STATED EXERCISE:
Check each line of the records below and collect those holding "high".

RAW RECORDS:
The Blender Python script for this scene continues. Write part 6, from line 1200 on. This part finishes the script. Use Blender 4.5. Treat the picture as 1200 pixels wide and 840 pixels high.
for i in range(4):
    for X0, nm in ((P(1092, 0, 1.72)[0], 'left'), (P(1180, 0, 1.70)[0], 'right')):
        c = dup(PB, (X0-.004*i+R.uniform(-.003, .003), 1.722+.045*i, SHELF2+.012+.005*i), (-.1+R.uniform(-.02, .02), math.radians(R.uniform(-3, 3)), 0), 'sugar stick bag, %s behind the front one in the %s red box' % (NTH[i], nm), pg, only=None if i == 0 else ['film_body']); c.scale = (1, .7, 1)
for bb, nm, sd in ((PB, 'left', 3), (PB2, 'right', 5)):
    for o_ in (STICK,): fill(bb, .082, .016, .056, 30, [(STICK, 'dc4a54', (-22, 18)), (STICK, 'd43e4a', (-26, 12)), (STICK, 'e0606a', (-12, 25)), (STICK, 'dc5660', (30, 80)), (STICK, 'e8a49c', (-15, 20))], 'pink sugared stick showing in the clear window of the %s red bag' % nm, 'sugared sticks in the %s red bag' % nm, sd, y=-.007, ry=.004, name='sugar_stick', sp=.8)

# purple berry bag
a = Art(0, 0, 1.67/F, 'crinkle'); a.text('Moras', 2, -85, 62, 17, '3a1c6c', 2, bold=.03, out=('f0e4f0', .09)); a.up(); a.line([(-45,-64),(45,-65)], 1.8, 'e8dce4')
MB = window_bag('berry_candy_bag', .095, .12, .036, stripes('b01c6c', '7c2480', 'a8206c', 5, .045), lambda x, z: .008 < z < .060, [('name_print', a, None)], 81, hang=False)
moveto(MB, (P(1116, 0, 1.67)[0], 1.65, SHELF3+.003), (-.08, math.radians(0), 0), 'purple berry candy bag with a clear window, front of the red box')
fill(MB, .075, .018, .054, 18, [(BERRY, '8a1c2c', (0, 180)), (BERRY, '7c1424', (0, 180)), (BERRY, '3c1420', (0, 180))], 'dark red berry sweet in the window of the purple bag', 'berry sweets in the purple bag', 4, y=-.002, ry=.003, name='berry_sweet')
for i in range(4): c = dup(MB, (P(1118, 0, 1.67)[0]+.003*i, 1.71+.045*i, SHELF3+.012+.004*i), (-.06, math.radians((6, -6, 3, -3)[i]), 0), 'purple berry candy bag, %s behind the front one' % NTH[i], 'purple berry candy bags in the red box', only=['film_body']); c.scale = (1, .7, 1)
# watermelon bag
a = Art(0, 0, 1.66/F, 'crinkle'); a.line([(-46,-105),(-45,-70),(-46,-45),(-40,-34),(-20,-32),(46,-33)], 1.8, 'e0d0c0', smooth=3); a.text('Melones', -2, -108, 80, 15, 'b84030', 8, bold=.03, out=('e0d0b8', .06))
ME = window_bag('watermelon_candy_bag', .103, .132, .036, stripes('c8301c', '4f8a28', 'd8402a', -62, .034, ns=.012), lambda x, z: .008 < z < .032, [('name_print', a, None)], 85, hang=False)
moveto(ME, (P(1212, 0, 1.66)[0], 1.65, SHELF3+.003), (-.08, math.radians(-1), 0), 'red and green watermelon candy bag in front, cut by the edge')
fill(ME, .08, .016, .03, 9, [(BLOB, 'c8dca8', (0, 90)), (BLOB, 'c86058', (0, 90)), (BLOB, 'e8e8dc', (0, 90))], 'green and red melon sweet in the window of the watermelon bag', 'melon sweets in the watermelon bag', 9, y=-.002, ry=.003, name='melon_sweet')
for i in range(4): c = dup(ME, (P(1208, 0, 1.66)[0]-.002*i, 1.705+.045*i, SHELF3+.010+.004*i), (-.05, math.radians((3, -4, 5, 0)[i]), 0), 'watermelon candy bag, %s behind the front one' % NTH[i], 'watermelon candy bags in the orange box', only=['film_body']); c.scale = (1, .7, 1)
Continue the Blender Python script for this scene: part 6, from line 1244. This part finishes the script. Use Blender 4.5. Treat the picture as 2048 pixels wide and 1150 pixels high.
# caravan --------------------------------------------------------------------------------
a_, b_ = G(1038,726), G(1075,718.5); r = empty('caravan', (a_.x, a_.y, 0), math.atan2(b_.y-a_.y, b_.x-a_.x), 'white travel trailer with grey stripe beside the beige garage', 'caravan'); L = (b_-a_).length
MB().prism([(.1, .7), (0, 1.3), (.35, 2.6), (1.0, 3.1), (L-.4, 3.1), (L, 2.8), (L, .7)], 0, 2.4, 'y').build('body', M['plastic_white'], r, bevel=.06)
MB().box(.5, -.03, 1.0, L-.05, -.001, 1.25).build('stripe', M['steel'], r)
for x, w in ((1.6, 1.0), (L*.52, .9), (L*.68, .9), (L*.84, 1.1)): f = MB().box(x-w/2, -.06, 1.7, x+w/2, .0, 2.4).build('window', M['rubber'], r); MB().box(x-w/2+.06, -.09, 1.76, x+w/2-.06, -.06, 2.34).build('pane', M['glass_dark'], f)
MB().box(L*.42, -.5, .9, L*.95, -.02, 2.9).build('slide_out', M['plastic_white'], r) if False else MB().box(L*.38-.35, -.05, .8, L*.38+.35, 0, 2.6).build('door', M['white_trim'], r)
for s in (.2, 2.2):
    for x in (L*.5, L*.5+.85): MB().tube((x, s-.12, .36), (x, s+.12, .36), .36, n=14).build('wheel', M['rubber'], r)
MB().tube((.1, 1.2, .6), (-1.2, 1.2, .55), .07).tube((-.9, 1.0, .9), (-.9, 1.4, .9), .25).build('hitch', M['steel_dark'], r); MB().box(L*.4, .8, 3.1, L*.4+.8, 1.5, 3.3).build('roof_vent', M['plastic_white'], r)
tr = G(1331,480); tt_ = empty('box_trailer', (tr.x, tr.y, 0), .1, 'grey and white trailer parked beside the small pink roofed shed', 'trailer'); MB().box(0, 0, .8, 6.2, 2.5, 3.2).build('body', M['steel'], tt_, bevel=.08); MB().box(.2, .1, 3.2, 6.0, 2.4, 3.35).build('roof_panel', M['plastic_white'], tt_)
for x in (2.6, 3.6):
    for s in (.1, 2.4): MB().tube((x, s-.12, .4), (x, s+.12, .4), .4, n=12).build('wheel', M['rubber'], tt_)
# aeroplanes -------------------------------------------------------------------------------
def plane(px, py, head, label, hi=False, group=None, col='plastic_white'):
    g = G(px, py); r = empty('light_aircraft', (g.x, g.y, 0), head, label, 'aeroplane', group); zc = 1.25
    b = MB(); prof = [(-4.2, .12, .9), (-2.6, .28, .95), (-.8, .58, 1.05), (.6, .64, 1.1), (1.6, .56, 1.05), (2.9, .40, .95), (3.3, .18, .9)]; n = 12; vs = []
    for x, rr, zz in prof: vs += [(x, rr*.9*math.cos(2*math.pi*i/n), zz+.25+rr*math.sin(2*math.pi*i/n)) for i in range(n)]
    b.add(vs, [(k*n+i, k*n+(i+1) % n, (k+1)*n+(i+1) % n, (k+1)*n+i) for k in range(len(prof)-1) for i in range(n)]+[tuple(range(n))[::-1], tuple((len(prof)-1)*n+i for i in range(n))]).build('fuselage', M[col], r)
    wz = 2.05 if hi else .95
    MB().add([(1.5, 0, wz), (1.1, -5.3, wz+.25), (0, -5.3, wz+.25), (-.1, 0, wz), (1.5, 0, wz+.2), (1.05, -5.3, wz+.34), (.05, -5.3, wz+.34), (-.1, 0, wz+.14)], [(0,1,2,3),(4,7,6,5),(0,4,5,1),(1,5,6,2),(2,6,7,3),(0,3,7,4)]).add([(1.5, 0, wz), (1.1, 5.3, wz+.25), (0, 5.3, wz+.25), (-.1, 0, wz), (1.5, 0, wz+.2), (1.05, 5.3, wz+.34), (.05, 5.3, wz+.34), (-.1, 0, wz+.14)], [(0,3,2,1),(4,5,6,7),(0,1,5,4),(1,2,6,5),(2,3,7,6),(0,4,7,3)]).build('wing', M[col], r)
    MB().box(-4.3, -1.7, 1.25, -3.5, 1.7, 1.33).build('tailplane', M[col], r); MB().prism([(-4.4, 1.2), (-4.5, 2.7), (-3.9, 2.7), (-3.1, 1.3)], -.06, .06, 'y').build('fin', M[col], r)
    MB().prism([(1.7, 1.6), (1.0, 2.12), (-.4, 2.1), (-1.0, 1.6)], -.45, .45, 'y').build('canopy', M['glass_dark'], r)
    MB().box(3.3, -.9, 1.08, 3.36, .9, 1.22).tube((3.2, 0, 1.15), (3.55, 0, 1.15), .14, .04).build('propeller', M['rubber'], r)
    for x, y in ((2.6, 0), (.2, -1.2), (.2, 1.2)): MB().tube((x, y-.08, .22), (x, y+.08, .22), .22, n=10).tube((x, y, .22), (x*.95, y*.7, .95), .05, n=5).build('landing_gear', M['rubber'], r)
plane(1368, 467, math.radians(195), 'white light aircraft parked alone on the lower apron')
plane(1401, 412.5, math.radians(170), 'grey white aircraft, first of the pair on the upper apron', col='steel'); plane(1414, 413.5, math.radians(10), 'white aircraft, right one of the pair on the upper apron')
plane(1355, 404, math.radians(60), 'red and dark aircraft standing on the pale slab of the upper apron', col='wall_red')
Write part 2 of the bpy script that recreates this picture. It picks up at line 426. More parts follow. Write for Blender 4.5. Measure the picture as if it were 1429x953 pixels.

OUTPUT:
The Blender Python script for this scene continues. Write part 6, from line 1200 on. This part finishes the script. Use Blender 4.5. Treat the picture as 1200 pixels wide and 840 pixels high.
Continue the Blender Python script for this scene: part 6, from line 1244. This part finishes the script. Use Blender 4.5. Treat the picture as 2048 pixels wide and 1150 pixels high.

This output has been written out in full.